PRUNUS MIRA Koehne.

P. mira Koehne Plant. Wilson. Pt. 2, No. 4:272. 1912.

Tree thirty feet in height; trunk sixteen inches in diameter; branches very smooth, those of the current year's growth green, the older ones dark reddish-yellow; flowering-season short; stipules lacking or obscure; petioles five-sixteenths to ten-sixteenths of an inch long, with from two to four glands toward the apex, the glands broadly elliptical, disc-shaped; leaf at the base usually roundly lanceolate, two to four inches long, nine-sixteenths to one and one-sixteenth inches broad, gradually narrowing toward the apex; margin broadly crenulate-serrulate, tapering upward without division; teeth crowned with small, soot-colored, mucronate glands; upper surface clear green, glabrous; lower surface paler, villous along both sides of the lower ribs and the rest glabrous; veins on both sides twelve to sixteen, the veinlets somewhat raised on the under side.

The pedicels of the single or twinned fruits two-sixteenths to three-sixteenths of an inch long, very thick, glabrous; drupes somewhat dry, sub-globose, one and one-eighth inches long, one inch in diameter, densely tomentose, edible; stone ovate, somewhat compressed, dimensions three-fourths by one-half by three-eighths inches; dorsal suture keeled, the ventral surface covered with narrow ridges, the ridges at the base of the keel nearly disappearing, the rest inconspicuous.

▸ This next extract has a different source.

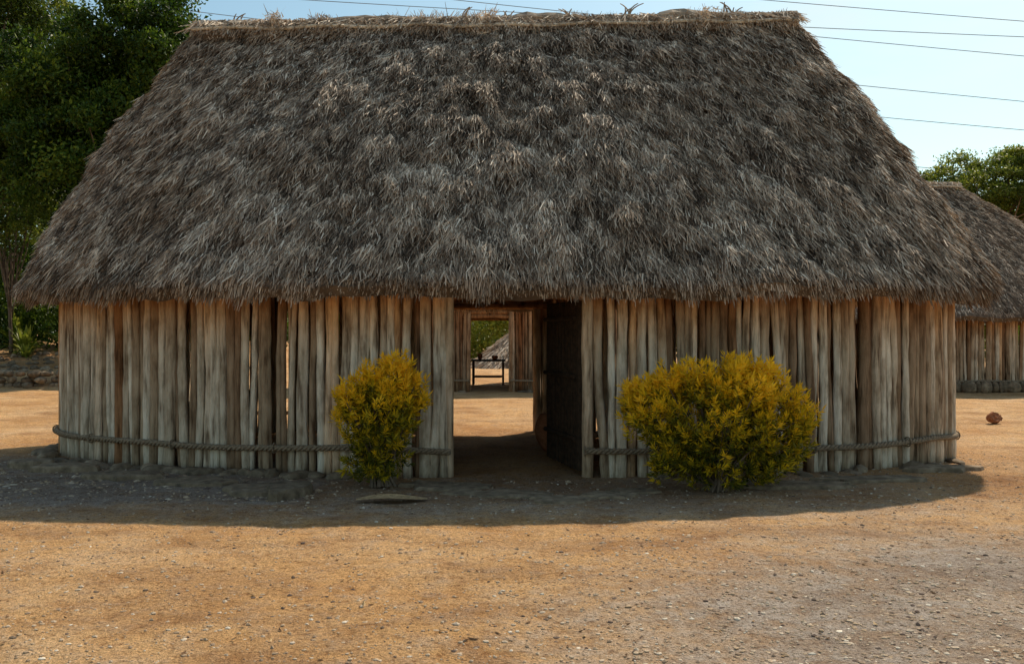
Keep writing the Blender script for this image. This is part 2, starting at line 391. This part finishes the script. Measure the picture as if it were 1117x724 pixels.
h3=build_hut((11.5,28,0),0,6.4,3.0,7.2,3.6,1.75,2.0,5.95,2.3,[(-2.5,-1,.6),(-2.5,1,.6)],50000,False,plinth=.28,tone=1.1,psh=-.15)

# door leaf inside main hut, hinged on the right jamb and opened inward
m=M()
for k_ in range(11):
    f=k_/10;zz=np.linspace(.05,1.95,6)
    tube(m,np.stack([np.full(6,1.05-.34*f),np.full(6,-2.36+1.15*f),zz],1),.055,8,a=.15,b=.6,rough=.06)
for z_ in(.4,1.1,1.75):
    f=np.linspace(0,1,4);tube(m,np.stack([.98-.34*f,-2.36+1.15*f,0*f+z_],1),.03,6,a=.1,b=.6)
m.obj("open_door",DWOOD,hut)

# table inside the hut behind
tb=empty("wooden_table",(-.72,28.4,0))
m=M();box(m,(0,0,.74),(1.05,.6,.05));m.obj("table_top",DWOOD,tb)
m=M()
for sx in(-.45,.45):
    for sy in(-.24,.24): box(m,(sx,sy,.357),(.06,.06,.71))
box(m,(0,.24,.25),(.83,.04,.05));box(m,(0,-.24,.25),(.83,.04,.05));m.obj("table_legs",DWOOD,tb)
m=M();tt=np.linspace(0,1,9)
for x_,h_,r_ in((-.25,.18,.07),(.2,.12,.09)):
    tube(m,np.stack([x_+0*tt,0*tt,.766+h_*tt],1),r_*(.6+.5*np.sin(tt*2.6)),12)
m.obj("clay_pots",CLAY,tb,smooth=True)
jar=empty("clay_jar",(.52,12.6,0))
m=M();tt=np.linspace(0,1,12);tube(m,np.stack([0*tt,0*tt,.5*tt],1),.17*(.5+.75*np.sin(tt*2.8)**.8),16);m.obj("jar_body",CLAY,jar,smooth=True)
m=M();box(m,(.2,.35,.2),(.5,.35,.4));m.obj("jar_crate",DWOOD,jar)

# thatch pile behind
m=M();n=9000;th=rng.uniform(0,6.28,n);v=rng.random(n)**.5
r=np.stack([v*2.3*np.cos(th),v*2.3*np.sin(th),1.9*(1-v)],1);D=norm(np.stack([2.3*np.cos(th),2.3*np.sin(th),-1.9+0*th],1))
d=norm(D+rng.normal(0,.15,(n,3)));blades(m,r,d,perp(d),rng.uniform(.2,.5,n),rng.uniform(.03,.07,n),rng.uniform(.4,1,n))
m.obj("thatch_pile",THATCH,loc=(.3,43,0))

# ---------------------------------------------------------------- bushes
def bush(loc,blobs,nwh,seed):
    e=empty("croton_bush",loc)
    blobs=np.array(blobs,float)
    wts=blobs[:,3]*blobs[:,4]*blobs[:,5];wts=wts**.75;wts/=wts.sum()
    idx=rng.choice(len(blobs),nwh,p=wts);B=blobs[idx]
    dd=rdir(nwh);rad=rng.random(nwh)**.30*rng.uniform(.8,1.17,nwh)
    C=B[:,:3]+dd*B[:,3:]*rad[:,None]
    C=C[C[:,2]>.06];dd=norm(C-np.array([0,0,.35]));nwh=len(C)
    hole=fbm(C[:,0]*5+7,C[:,2]*5+C[:,1]*3,seed,3);k_=(hole>.40)|(rng.random(nwh)<.25);C=C[k_];dd=dd[k_];nwh=len(C)
    m=M();ml=M()
    sel=rng.choice(nwh,80,replace=False)
    for i_ in sel:
        t=np.linspace(0,1,7)[:,None];p0=np.array([rng.normal(0,.06),rng.normal(0,.05),0]);
        mid=np.array([C[i_,0]*.35,C[i_,1]*.35,C[i_,2]*.5])
        P=(1-t)**2*p0+2*t*(1-t)*mid+t*t*C[i_];tube(m,P,np.linspace(.014,.004,7),5)
    m.obj("stems",BARK,e)
    k=17
    R=np.repeat(C,k,0);ax=norm(np.repeat(dd,k,0)*.5+np.array([0,0,.45])+rng.normal(0,.25,(nwh,1,3)).repeat(k,1).reshape(-1,3))
    n=len(R);rd=rdir(n);sp=norm(rd-ax*np.sum(rd*ax,1,keepdims=True))
    hgt=np.tile(np.linspace(0,1,k),nwh)
    d=norm(ax*(.15+.9*hgt[:,None])+sp*(1.1-.6*hgt[:,None]))
    root=R+ax*(hgt[:,None]*.09-.05)
    side=perp(d)
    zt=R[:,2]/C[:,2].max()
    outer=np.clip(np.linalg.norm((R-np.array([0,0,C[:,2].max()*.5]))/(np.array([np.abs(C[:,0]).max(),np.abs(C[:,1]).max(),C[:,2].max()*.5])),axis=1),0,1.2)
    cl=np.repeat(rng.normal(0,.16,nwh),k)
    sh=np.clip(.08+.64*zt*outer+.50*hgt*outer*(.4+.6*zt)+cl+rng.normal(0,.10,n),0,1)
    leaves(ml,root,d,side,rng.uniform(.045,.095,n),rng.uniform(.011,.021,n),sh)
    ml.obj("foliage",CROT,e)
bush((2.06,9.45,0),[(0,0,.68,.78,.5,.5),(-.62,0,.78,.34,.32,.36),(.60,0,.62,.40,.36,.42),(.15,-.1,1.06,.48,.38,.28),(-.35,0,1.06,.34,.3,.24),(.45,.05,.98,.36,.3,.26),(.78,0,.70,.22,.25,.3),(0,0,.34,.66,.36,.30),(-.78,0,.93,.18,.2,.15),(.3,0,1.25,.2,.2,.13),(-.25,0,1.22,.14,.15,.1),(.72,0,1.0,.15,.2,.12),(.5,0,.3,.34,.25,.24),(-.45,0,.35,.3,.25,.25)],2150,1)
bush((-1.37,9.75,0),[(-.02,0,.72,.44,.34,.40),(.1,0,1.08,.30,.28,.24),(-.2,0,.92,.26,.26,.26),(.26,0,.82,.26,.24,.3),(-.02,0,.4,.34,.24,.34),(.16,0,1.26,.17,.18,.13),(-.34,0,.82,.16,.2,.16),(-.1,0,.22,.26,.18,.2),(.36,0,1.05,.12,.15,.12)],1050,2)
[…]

Prunus mira is a new peach discovered in China by Mr. E. H. Wilson of the Arnold Arboretum. The foregoing technical description is a translation from the original description by Koehne. Mr. Wilson describes for The Peaches of New York the outstanding botanical and horticultural characters of Prunus mira as follows:

"Prunus mira is a small bushy tree, growing about 6m. tall, with a trunk about 1m. in girth and a crown some 8m. through. The branches are relatively slender and the branchlets twiggy, and these, together with the narrow, lance-shaped, long-pointed leaves, give the plant a very distinct appearance. The fruit is roundish oval, about 4.5 cm. high and 3.5-4 cm. broad, downy on the outside, with white flesh and a free stone. The flavor is the same as that of fruits from the semi-wild plants of the Common Peach (P. Persica). The stone is 2 to 2.2 cm. high and 1.3-1.4 cm. broad, and in shape is flattened ovoid and pointed. The flowers are unknown to me.

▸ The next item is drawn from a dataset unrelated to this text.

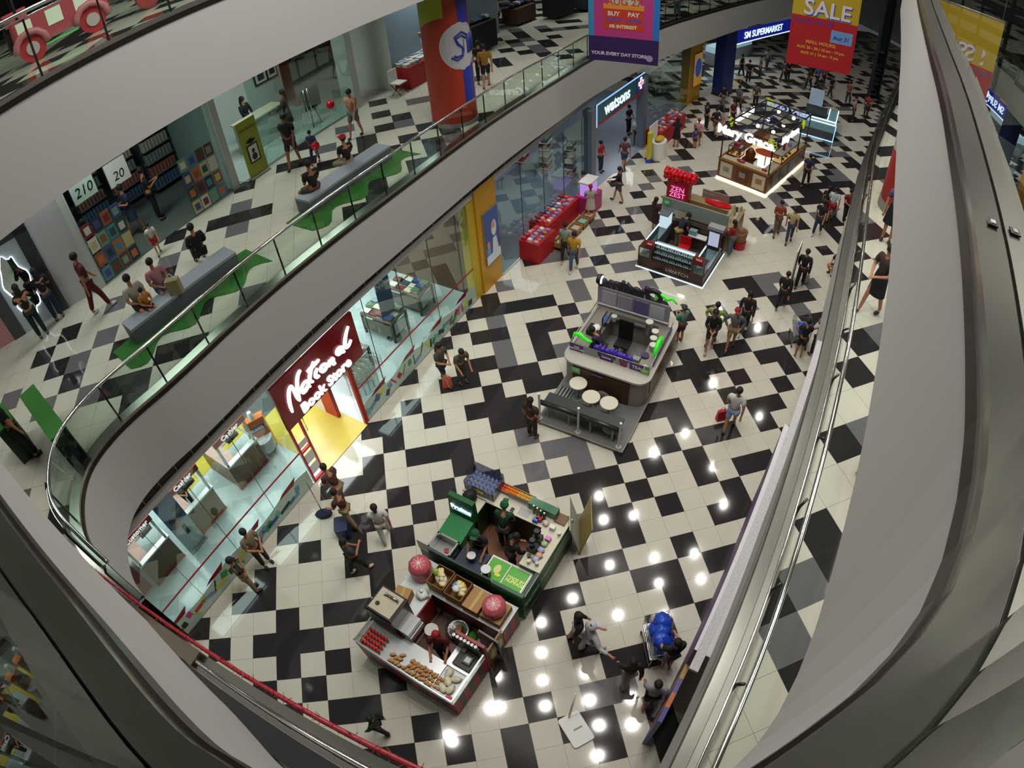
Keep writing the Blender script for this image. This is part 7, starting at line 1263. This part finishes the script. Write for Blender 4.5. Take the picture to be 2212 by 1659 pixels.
t = thing('tote_bag', 'beige tote bag beside the pink tee on the first bench', 'bag', (-3.785,-1.229,6.420)); MB().prism(rrect(-.16, .16, -.09, .09, .04), 0, .36).obj('bag', cm('8f8260', .7), t); MB().tube([(-.1, 0, .36), (0, 0, .5), (.1, 0, .36)], .01, 5).obj('handle', WHT, t)
for lab, P in (('mop with a dark blue string head beside the cleaners', (-2.303,-2.860,-0.000)),):
    t = thing('mop', lab, 'mop', P); MB().ball((0, 0, .05), .22, 10, 6, 1.1, .7, .25, .2).obj('mop_head', cm('1c2340', .9), t); MB().tube([(0, 0, .06), (-.1, .25, 1.35)], .014, 6).obj('pole', SILV, t)
t = thing('mop_bucket', 'dark blue mop bucket in front of the second cleaner', 'bucket', (-1.759,-3.492,-0.000)); MB().prism(rrect(-.17, .17, -.22, .22, .05), .05, .42).obj('bucket', cm('1a2450', .5), t); [MB().ball((x, y, .03), .03, 6, 5).obj('wheel', BLK, t) for x in (-.14, .14) for y in (-.18, .18)]
for lab, q, z in (('red balloon held by the peach blouse', (-0.621,6.385,6.000), 1.0), ('red balloon held by the small child', (-1.042,4.482,6.000), .55)): t = thing('balloon', lab, 'balloon', (q[0], q[1], q[2]+z)); MB().ball((0, 0, 0), .13, 12, 9, 1, 1, 1.1).obj('balloon', MATS['balloon_red'], t); MB().tube([(0, 0, -.14), (0, 0, -.4)], .004, 4).obj('string', WHT, t)

# ---------------------------------------------------------------- lettering and skinned figures become plain meshes
bpy.context.view_layer.update()
dg = bpy.context.evaluated_depsgraph_get()
baked = []
for o in TXT + SKIN:
    ev = o.evaluated_get(dg); me = bpy.data.meshes.new_from_object(ev); baked.append((o, me))
for o, me in baked:
    if o.type == 'FONT':
        n = bpy.data.objects.new(o.name, me); nm = o.name; COL.objects.link(n); n.parent = o.parent
        n.location = o.location; n.rotation_euler = o.rotation_euler; n.scale = o.scale
        for k in ('label', 'category', 'group', 'kind'):
            if k in o: n[k] = o[k]
        bpy.data.objects.remove(o); n.name = nm
    else:
        o.modifiers.clear(); ms = [s for s in o.data.materials]; o.data = me
        for p in me.polygons: p.use_smooth = True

This plant grows wild on rather barren mountain slopes at about 3000m. altitude north of the town of Tachienlu on the China-Thibetan borderland, where it was first detected by me on July 9, 1908, and from whence I introduced it by means of seeds in the autumn of 1910. I saw only a few trees, but have reason to believe that it is fairly common, and also that it is thereabouts cultivated for its fruit. In the Arnold Arboretum this species has proved no more hardy than the Common Peach, though from the altitude at which it grows naturally it ought to be the hardier plant. Our largest specimen is 2.5m. high and crown 3m. through. It starts into growth and leafs out much later than the Common Peach, and is therefore much less liable to be affected by late frosts. This is the one advantage so far evident in our experience with this new Peach under cultivation. Undoubtedly it possesses important horticultural possibilities, and especially should it be valuable to the hybridist on account of its small and smooth stone. Indeed, it requires no imagination to realize the advantage to be gained by supplanting in our present day race of garden peaches for the large and deeply furrowed stone one that is quite smooth and small."

Prunus mira is now under cultivation at the Arnold Arboretum near Boston, in the parks at Rochester, New York, on the grounds of this Station and at Brookville, Florida, in charge of the United States Department of Agriculture. No doubt within a few years we shall have positive evidence of its horticultural value.